Using Mercury Stable Isotopes to Quantify Bidirectional Water-Atmosphere Hg(0) Exchange Fluxes and Explore Controlling Factors.

In this study, exchange fluxes and Hg isotope fractionation during water-atmosphere Hg(0) exchange were investigated at three lakes in China. Water-atmosphere exchange was overall characterized by net Hg(0) emissions, with lake-specific mean exchange fluxes ranging from 0.9 to 1.8 ng m -2 h -1 , which produced negative δ 202 Hg (mean: -1.61 to -0.03‰) and Δ 199 Hg (-0.34 to -0.16‰) values. Emission-controlled experiments conducted using Hg-free air over the water surface at Hongfeng lake (HFL) showed negative δ 202 Hg and Δ 199 Hg in Hg(0) emitted from water, and similar values were observed between daytime (mean δ 202 Hg: -0.95‰, Δ 199 Hg: -0.25‰) and nighttime (δ 202 Hg: -1.00‰, Δ 199 Hg: -0.26‰). Results of the Hg isotope suggest that Hg(0) emission from water is mainly controlled by photochemical Hg(0) production in water. Deposition-controlled experiments at HFL showed that heavier Hg(0) isotopes (mean ε 202 Hg: -0.38‰) preferentially deposited to water, likely indicating an important role of aqueous Hg(0) oxidation played during the deposition process.
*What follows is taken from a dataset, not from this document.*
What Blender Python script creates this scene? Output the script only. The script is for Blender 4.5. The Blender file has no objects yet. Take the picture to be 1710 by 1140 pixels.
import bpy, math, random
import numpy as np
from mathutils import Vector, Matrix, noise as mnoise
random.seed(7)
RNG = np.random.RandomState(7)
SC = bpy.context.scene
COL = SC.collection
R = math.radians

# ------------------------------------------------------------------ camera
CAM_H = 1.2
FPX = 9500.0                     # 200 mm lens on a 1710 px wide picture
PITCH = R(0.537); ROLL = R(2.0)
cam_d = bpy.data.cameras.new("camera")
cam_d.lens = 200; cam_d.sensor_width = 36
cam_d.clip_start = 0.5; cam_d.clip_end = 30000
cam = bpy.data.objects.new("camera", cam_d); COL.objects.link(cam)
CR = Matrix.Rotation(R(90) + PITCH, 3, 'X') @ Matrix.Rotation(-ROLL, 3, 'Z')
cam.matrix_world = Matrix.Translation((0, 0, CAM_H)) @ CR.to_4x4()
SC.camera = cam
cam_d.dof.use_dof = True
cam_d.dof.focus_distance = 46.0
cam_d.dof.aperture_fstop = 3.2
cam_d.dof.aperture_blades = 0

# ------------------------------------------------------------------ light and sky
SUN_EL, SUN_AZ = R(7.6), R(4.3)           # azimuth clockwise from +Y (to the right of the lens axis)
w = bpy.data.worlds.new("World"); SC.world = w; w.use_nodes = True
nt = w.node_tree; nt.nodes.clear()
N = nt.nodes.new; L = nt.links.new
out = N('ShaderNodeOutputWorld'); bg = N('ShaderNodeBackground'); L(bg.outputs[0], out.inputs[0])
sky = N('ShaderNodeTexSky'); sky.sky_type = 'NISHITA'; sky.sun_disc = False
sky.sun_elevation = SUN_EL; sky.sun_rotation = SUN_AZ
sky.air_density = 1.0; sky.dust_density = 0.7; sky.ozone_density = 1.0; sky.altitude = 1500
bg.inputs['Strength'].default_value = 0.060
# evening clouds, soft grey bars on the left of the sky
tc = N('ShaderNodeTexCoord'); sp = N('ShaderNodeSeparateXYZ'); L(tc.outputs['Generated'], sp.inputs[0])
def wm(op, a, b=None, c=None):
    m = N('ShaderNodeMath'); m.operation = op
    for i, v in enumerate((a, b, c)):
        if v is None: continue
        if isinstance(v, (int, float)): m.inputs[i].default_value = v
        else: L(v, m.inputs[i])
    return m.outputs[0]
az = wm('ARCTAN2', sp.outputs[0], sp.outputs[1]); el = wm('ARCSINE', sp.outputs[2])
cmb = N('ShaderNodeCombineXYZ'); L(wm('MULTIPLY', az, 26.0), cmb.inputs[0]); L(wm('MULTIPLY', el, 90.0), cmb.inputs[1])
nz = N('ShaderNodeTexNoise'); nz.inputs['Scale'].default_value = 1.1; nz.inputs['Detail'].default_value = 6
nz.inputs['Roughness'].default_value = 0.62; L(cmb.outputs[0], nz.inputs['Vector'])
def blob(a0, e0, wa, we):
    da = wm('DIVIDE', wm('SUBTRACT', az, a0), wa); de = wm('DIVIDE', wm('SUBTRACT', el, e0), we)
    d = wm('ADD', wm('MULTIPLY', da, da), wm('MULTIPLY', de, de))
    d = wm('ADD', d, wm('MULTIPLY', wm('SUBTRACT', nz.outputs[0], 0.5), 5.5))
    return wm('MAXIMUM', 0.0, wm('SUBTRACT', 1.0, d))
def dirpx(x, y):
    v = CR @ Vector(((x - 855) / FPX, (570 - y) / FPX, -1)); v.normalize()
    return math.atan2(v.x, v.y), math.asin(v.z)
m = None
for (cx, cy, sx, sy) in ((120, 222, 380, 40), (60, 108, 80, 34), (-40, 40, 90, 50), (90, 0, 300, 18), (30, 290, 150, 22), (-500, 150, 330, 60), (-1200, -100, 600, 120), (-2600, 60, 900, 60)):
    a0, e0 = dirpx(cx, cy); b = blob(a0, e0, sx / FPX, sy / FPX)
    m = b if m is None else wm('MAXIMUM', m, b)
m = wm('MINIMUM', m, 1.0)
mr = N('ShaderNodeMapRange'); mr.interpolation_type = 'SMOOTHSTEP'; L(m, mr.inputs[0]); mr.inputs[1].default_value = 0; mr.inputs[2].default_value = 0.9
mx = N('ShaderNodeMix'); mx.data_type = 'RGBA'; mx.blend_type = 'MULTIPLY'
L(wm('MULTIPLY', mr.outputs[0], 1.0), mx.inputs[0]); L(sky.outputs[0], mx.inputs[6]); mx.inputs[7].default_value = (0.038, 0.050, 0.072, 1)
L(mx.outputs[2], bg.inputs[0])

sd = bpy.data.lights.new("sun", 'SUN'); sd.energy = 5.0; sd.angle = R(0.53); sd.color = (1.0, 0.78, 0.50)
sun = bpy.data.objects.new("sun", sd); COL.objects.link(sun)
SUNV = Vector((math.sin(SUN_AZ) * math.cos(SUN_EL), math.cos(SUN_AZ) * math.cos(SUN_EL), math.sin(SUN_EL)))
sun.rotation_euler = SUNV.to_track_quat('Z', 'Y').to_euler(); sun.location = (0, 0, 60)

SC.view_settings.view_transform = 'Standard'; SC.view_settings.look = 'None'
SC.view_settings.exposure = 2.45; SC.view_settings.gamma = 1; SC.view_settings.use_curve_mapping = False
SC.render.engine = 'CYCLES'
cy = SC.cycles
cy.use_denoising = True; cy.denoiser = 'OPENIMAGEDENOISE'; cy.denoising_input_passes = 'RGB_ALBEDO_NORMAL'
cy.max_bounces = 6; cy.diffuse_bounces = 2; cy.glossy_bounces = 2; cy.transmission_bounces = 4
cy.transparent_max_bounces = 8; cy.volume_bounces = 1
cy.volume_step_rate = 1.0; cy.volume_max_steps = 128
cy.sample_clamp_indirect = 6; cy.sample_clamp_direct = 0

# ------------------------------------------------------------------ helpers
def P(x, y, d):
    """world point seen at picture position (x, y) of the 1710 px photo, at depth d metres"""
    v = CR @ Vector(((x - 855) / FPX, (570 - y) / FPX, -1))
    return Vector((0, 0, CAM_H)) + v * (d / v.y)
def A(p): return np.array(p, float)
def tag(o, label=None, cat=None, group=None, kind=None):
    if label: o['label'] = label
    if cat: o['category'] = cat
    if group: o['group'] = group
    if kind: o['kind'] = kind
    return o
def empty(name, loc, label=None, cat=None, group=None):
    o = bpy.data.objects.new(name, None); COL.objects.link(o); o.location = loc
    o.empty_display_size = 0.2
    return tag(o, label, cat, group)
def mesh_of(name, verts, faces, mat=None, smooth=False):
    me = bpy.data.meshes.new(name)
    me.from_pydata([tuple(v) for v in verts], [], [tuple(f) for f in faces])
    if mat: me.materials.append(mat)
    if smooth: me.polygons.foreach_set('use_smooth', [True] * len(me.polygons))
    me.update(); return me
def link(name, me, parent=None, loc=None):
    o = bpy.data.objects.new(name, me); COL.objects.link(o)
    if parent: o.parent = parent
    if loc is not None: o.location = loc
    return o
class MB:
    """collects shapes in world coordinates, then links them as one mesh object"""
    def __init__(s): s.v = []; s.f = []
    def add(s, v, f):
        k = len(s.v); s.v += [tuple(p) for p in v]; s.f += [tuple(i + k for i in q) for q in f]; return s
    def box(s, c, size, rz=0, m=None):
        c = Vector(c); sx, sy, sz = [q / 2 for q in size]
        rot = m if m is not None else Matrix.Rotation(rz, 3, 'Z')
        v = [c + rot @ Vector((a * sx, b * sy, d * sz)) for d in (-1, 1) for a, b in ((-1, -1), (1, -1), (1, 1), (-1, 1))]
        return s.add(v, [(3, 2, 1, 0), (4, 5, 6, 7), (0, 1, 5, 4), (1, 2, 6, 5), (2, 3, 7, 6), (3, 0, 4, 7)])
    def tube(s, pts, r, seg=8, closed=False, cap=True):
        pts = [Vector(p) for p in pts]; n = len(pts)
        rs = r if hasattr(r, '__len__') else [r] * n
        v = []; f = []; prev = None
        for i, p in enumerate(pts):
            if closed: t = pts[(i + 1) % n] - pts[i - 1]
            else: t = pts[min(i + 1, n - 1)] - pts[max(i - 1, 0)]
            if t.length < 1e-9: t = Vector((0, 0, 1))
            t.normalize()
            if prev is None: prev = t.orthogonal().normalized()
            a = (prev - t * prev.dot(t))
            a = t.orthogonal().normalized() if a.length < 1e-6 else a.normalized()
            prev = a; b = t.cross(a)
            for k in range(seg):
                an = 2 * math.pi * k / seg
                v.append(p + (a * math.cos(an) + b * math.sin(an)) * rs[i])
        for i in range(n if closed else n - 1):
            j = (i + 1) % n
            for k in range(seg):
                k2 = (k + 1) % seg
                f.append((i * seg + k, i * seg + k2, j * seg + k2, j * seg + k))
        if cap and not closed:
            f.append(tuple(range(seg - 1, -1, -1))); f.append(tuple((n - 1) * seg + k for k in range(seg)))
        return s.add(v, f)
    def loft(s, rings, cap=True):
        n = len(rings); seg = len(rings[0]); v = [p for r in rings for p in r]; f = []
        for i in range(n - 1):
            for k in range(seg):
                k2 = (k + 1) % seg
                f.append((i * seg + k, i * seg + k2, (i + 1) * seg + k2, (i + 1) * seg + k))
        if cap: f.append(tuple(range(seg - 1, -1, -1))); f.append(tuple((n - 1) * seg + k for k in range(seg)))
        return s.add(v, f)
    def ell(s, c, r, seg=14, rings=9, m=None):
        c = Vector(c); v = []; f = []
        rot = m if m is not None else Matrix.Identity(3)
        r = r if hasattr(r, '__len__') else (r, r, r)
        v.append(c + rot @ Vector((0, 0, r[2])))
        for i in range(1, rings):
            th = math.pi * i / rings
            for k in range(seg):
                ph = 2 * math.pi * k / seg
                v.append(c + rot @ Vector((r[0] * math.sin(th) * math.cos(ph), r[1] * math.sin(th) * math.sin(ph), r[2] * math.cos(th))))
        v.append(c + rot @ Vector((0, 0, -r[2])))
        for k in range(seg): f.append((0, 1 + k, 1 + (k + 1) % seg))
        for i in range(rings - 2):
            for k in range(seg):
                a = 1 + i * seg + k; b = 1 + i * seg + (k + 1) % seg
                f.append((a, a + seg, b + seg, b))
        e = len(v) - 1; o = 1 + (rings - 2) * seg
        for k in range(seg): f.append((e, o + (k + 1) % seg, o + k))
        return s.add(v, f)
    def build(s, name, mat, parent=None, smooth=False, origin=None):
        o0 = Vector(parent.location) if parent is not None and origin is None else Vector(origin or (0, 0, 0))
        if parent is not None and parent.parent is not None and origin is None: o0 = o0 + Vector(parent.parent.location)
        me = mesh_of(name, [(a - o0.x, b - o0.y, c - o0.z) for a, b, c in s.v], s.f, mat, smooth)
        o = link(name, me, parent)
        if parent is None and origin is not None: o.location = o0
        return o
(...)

A Δ 200 Hg mixing model showed that lake-specific mean emission fluxes from water surfaces were 2.1-4.1 ng m -2 h -1 and deposition fluxes to water surfaces were 1.2-2.3 ng m -2 h -1 at the three lakes. Results from the this study indicate that atmospheric Hg(0) deposition to water surfaces indeed plays an important role in Hg cycling between atmosphere and water bodies.